Why is lambda allowed as a key in a dict?

Terry Reedy tjreedy at udel.edu
Wed Mar 11 17:32:07 EDT 2009


r wrote:
> On Mar 11, 3:40 pm, Craig Allen <callen... at gmail.com> wrote:
>> On Mar 10, 1:39 pm, Paul Rubin <http://phr...@NOSPAM.invalid> wrote:

>>> Identical strings don't necessarily have the same id:

A more verbose way to put this is "Requesting a string with a value that 
  is the same an an existing string does not necessarily result in reuse 
of the existing string but mey result in creation of a new, duplicate 
string.

>>>     >>> a = "a"*1000
>>>     >>> b = "a"*1000
>>>     >>> id(a),id(b)
>>>     (137143648, 137144680)
>>>     >>> a==b
>>>     True

>> interesting, I thought they were supposed to.

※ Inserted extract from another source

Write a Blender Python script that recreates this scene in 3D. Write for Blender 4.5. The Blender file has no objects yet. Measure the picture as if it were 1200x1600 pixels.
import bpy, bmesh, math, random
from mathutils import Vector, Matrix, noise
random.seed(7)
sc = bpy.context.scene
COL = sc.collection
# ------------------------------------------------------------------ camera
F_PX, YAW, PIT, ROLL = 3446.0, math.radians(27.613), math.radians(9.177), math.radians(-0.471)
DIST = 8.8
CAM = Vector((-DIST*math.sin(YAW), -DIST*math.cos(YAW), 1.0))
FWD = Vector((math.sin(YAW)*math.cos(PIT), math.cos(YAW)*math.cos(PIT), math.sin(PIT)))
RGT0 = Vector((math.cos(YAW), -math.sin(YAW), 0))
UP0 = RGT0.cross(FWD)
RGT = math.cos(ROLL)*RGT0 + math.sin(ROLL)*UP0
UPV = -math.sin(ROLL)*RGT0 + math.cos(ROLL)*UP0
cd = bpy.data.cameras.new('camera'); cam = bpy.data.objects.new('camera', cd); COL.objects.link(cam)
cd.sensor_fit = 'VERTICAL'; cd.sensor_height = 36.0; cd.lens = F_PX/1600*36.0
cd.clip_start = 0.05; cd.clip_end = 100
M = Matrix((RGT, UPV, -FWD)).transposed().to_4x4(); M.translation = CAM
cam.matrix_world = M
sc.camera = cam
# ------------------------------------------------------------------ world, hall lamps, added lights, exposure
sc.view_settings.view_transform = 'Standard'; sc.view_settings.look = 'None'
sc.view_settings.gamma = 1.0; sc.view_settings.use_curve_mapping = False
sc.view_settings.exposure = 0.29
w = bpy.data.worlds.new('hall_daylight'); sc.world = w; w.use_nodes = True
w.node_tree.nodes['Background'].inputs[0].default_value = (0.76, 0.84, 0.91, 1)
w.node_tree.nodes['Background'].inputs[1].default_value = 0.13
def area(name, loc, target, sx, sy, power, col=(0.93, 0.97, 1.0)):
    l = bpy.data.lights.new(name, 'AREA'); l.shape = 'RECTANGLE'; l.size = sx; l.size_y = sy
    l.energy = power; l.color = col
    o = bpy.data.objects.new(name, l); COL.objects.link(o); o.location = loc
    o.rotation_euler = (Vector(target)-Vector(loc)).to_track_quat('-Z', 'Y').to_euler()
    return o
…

Reuse of immutable objects is entirely up to the implementation. 
CPython reuses small ints and identifier-like strings that it 'expects' 
    would otherwise be duplicated.  There is no reason to expect that 
the programmer will ask for 'a'*1000 again instead of explicitly reusing 
the existing object.  On the other hand, identifiers are almost always 
reused, often multiple times..  (Non-reuse may even by a bug!.)

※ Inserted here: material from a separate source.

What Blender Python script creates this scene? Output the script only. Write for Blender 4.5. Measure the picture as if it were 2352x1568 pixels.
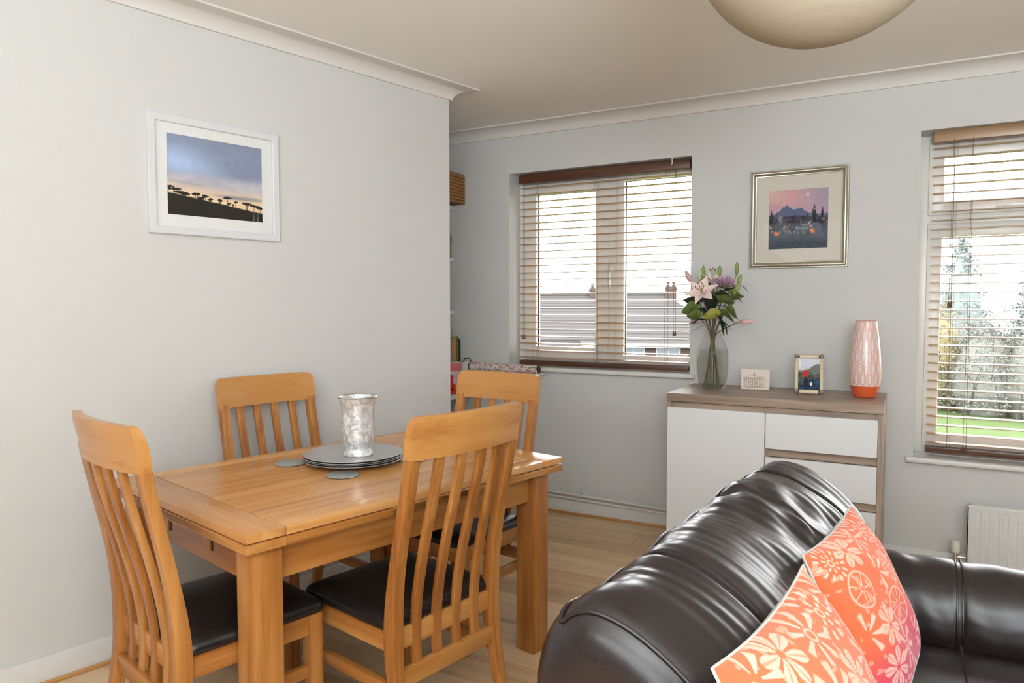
import bpy, bmesh, math, random
import numpy as np
from mathutils import Vector, Matrix, Euler
random.seed(7); rng = np.random.RandomState(5)
for o in list(bpy.data.objects): bpy.data.objects.remove(o)
scene = bpy.context.scene
COL = scene.collection
PI = math.pi

# ------------------------------------------------------------------ camera
cam_d = bpy.data.cameras.new('camera'); cam = bpy.data.objects.new('camera', cam_d); COL.objects.link(cam)
cam.location = (2.204, -4.214, 1.333)
cam.rotation_euler = (PI/2 - 0.0478, 0.0, 0.502)
cam_d.sensor_width = 36; cam_d.sensor_fit = 'HORIZONTAL'; cam_d.lens = 36*1649.7/2352
cam_d.clip_start = 0.05; cam_d.clip_end = 500
scene.camera = cam

# ------------------------------------------------------------------ world, lights, exposure
world = bpy.data.worlds.new('overcast_sky'); scene.world = world; world.use_nodes = True
bg = world.node_tree.nodes['Background']
bg.inputs[0].default_value = (0.97, 0.985, 1.0, 1); bg.inputs[1].default_value = 9.0

def area(name, loc, target, sx, sy, power, col=(1, 1, 1), portal=False):
    l = bpy.data.lights.new(name, 'AREA'); l.shape = 'RECTANGLE'; l.size = sx; l.size_y = sy
    l.energy = power; l.color = col
    o = bpy.data.objects.new(name, l); COL.objects.link(o); o.location = loc
    d = Vector(target) - Vector(loc)
    o.rotation_euler = d.to_track_quat('-Z', 'Y').to_euler()
    if portal: l.cycles.is_portal = True
    return o
area('daylight_rear_window', (1.9, -5.9, 1.7), (1.2, -1.0, 0.6), 2.8, 1.5, 88, (0.87, 0.93, 0.97))
area('daylight_right_window', (4.32, -4.5, 1.15), (0.0, -3.3, 1.1), 3.0, 1.9, 22, (0.76, 0.915, 1.0))
area('bounce_flash', (2.9, -4.7, 1.6), (2.8, -4.3, 3.0), 0.8, 0.8, 150, (0.80, 0.92, 1.0))
area('window_portal_one', (0.48, 0.34, 1.58), (0.48, -1, 1.58), 1.24, 1.3, 1, portal=True)
area('window_portal_two', (2.85, 0.34, 1.4), (2.85, -1, 1.4), 1.24, 1.7, 1, portal=True)

scene.view_settings.view_transform = 'Standard'
scene.view_settings.look = 'None'
scene.view_settings.gamma = 1.0
scene.view_settings.use_curve_mapping = False
scene.view_settings.exposure = 0.0

# ------------------------------------------------------------------ helpers
def lin(c):
    out = []
    for v in c[:3]:
        v = v/255.0
        out.append(v/12.92 if v <= 0.04045 else ((v+0.055)/1.055)**2.4)
    return (out[0], out[1], out[2], 1.0)
def linarr(a):
    a = np.asarray(a, float)/255.0
    return np.where(a <= 0.04045, a/12.92, ((a+0.055)/1.055)**2.4)

def new_mat(name):
    m = bpy.data.materials.new(name); m.use_nodes = True
    nt = m.node_tree; b = nt.nodes['Principled BSDF']
    return m, nt, b
def mat(name, c, rough=0.5, metal=0.0, spec=0.5, nscale=0, namp=0.0, bump=0.0, bscale=60, vary=0.0, coat=0.0):
    m, nt, b = new_mat(name)
    b.inputs['Base Color'].default_value = lin(c); b.inputs['Roughness'].default_value = rough
    b.inputs['Metallic'].default_value = metal; b.inputs['Specular IOR Level'].default_value = spec
    b.inputs['Coat Weight'].default_value = coat
    tc = nt.nodes.new('ShaderNodeTexCoord')
    if namp > 0 or vary > 0:
        n = nt.nodes.new('ShaderNodeTexNoise'); n.inputs['Scale'].default_value = nscale or 8; n.inputs['Detail'].default_value = 4
        nt.links.new(tc.outputs['Object'], n.inputs['Vector'])
        hsv = nt.nodes.new('ShaderNodeHueSaturation'); hsv.inputs['Color'].default_value = lin(c)
        mr = nt.nodes.new('ShaderNodeMapRange'); mr.inputs['To Min'].default_value = 1-namp; mr.inputs['To Max'].default_value = 1+namp
        nt.links.new(n.outputs['Fac'], mr.inputs['Value'])
        if vary > 0:
            oi = nt.nodes.new('ShaderNodeObjectInfo'); mr2 = nt.nodes.new('ShaderNodeMapRange')
            mr2.inputs['To Min'].default_value = 1-vary; mr2.inputs['To Max'].default_value = 1+vary
            nt.links.new(oi.outputs['Random'], mr2.inputs['Value'])
            mu = nt.nodes.new('ShaderNodeMath'); mu.operation = 'MULTIPLY'
            nt.links.new(mr.outputs[0], mu.inputs[0]); nt.links.new(mr2.outputs[0], mu.inputs[1])
            nt.links.new(mu.outputs[0], hsv.inputs['Value'])
        else:
            nt.links.new(mr.outputs[0], hsv.inputs['Value'])
        nt.links.new(hsv.outputs[0], b.inputs['Base Color'])
    if bump > 0:
        n2 = nt.nodes.new('ShaderNodeTexNoise'); n2.inputs['Scale'].default_value = bscale; n2.inputs['Detail'].default_value = 5
        nt.links.new(tc.outputs['Object'], n2.inputs['Vector'])
        bp = nt.nodes.new('ShaderNodeBump'); bp.inputs['Strength'].default_value = bump; bp.inputs['Distance'].default_value = 0.01
        nt.links.new(n2.outputs['Fac'], bp.inputs['Height']); nt.links.new(bp.outputs[0], b.inputs['Normal'])
    return m
def wood(name, dark, mid, light, axis, rough=0.35, stave=0.0, scale=1.0, spec=0.5, vary=0.12, bump=0.05):
    """long-grain timber: streaks stretched along the given local axis, cathedral rings, stave tone changes"""
    m, nt, b = new_mat(name); L = nt.links
    tc = nt.nodes.new('ShaderNodeTexCoord'); oi = nt.nodes.new('ShaderNodeObjectInfo')
    add = nt.nodes.new('ShaderNodeVectorMath'); add.operation = 'ADD'
    rv = nt.nodes.new('ShaderNodeVectorMath'); rv.operation = 'SCALE'; rv.inputs[0].default_value = (7.3, 5.1, 9.7)
    L.new(oi.outputs['Random'], rv.inputs['Scale'])
    L.new(tc.outputs['Object'], add.inputs[0]); L.new(rv.outputs[0], add.inputs[1])
    mp = nt.nodes.new('ShaderNodeMapping')
    s = [22*scale]*3; s['xyz'.index(axis)] = 1.3*scale; mp.inputs['Scale'].default_value = s
    L.new(add.outputs[0], mp.inputs['Vector'])
    n1 = nt.nodes.new('ShaderNodeTexNoise'); n1.inputs['Scale'].default_value = 1.0; n1.inputs['Detail'].default_value = 6; n1.inputs['Distortion'].default_value = 0.6
    L.new(mp.outputs[0], n1.inputs['Vector'])
    mp2 = nt.nodes.new('ShaderNodeMapping'); s2 = [150*scale]*3; s2['xyz'.index(axis)] = 5*scale; mp2.inputs['Scale'].default_value = s2
    L.new(add.outputs[0], mp2.inputs['Vector'])
    n2 = nt.nodes.new('ShaderNodeTexNoise'); n2.inputs['Scale'].default_value = 1.0; n2.inputs['Detail'].default_value = 3
    L.new(mp2.outputs[0], n2.inputs['Vector'])
    mp3 = nt.nodes.new('ShaderNodeMapping'); s3 = [7*scale]*3; s3['xyz'.index(axis)] = 0.9*scale; mp3.inputs['Scale'].default_value = s3
    L.new(add.outputs[0], mp3.inputs['Vector'])
    n3 = nt.nodes.new('ShaderNodeTexNoise'); n3.inputs['Scale'].default_value = 1.0; n3.inputs['Detail'].default_value = 2
    L.new(mp3.outputs[0], n3.inputs['Vector'])
    def math_(op, a, c):
        q = nt.nodes.new('ShaderNodeMath'); q.operation = op
        for i, v in ((0, a), (1, c)):
            if isinstance(v, (int, float)): q.inputs[i].default_value = v
            else: L.new(v, q.inputs[i])
        return q.outputs[0]
    f = math_('ADD', math_('MULTIPLY', n1.outputs['Fac'], 0.55), math_('MULTIPLY', n2.outputs['Fac'], 0.2))
    f = math_('ADD', f, math_('MULTIPLY', n3.outputs['Fac'], 0.3 + stave))
    f = math_('ADD', f, math_('MULTIPLY', oi.outputs['Random'], vary))
    cr = nt.nodes.new('ShaderNodeValToRGB'); e = cr.color_ramp.elements
    e[0].position = 0.42; e[0].color = lin(dark); e[1].position = 0.74; e[1].color = lin(light)
    k = e.new(0.57); k.color = lin(mid)
    L.new(f, cr.inputs[0]); L.new(cr.outputs[0], b.inputs['Base Color'])
    b.inputs['Roughness'].default_value = rough; b.inputs['Specular IOR Level'].default_value = spec
    bp = nt.nodes.new('ShaderNodeBump'); bp.inputs['Strength'].default_value = bump; bp.inputs['Distance'].default_value = 0.004
    L.new(n2.outputs['Fac'], bp.inputs['Height']); L.new(bp.outputs[0], b.inputs['Normal'])
    return m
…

> Are you joking? two objects == two ids. if not i would dump Python
> forever!

Me too, but see rewording.

> Do you think Vector(0,0,0) and Vector(0,0,0) would have the same id?

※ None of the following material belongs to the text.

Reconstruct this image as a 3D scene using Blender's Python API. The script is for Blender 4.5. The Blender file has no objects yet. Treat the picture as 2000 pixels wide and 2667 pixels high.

If the instances of Vector are immutable, possibly yes.
If Vector(0,0,0) were typically called hundreds of times within a 
program, it might be worthwhile for the Vector class to pre-allocate one 
instance with that value and return it for each of the hundreds of 
calls.  That would be an implementation decision, which could be changed 
with experience.

Similarly, if one is populating a LARGE structure with duplicate values, 
it may be worthwhile to cache values that are not cached by the interpreter.